Records contained in a dataset:
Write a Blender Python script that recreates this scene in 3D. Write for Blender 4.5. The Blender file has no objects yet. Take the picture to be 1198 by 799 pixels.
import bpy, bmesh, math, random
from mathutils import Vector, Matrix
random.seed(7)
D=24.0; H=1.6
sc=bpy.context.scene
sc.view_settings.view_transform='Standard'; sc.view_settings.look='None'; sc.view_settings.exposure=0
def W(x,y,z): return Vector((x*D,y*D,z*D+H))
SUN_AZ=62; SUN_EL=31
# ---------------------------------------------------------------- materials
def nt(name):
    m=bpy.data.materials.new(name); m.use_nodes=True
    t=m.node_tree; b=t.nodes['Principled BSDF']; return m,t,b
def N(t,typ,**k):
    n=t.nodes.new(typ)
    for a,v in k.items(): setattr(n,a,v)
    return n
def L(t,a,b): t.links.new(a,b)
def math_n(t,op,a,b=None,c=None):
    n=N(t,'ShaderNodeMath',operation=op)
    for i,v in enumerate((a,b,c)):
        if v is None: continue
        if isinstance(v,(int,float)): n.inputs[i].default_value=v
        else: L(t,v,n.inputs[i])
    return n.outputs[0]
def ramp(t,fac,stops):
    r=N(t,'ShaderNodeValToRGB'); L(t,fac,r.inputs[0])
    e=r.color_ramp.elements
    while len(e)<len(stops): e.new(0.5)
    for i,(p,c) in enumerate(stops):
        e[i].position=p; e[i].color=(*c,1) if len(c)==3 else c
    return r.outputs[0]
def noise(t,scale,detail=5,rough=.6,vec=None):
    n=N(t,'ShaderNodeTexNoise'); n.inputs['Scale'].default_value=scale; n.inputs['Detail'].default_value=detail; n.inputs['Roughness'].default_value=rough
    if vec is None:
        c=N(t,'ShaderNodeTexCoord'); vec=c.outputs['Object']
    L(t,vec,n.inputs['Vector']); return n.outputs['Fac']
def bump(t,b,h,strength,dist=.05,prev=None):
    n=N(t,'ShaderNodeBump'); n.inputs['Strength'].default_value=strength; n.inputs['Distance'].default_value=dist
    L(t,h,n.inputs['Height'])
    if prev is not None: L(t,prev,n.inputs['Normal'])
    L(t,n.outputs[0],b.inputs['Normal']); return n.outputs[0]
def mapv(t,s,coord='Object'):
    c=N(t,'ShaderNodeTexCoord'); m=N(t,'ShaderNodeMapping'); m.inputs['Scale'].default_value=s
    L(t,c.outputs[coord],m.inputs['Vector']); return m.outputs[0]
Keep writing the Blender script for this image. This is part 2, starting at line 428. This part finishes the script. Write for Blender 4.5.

Task to carry out: Within the data above, pick out all lines holding the word "scene".

Expected answer:
Write a Blender Python script that recreates this scene in 3D. Write for Blender 4.5. The Blender file has no objects yet. Take the picture to be 1198 by 799 pixels.
sc=bpy.context.scene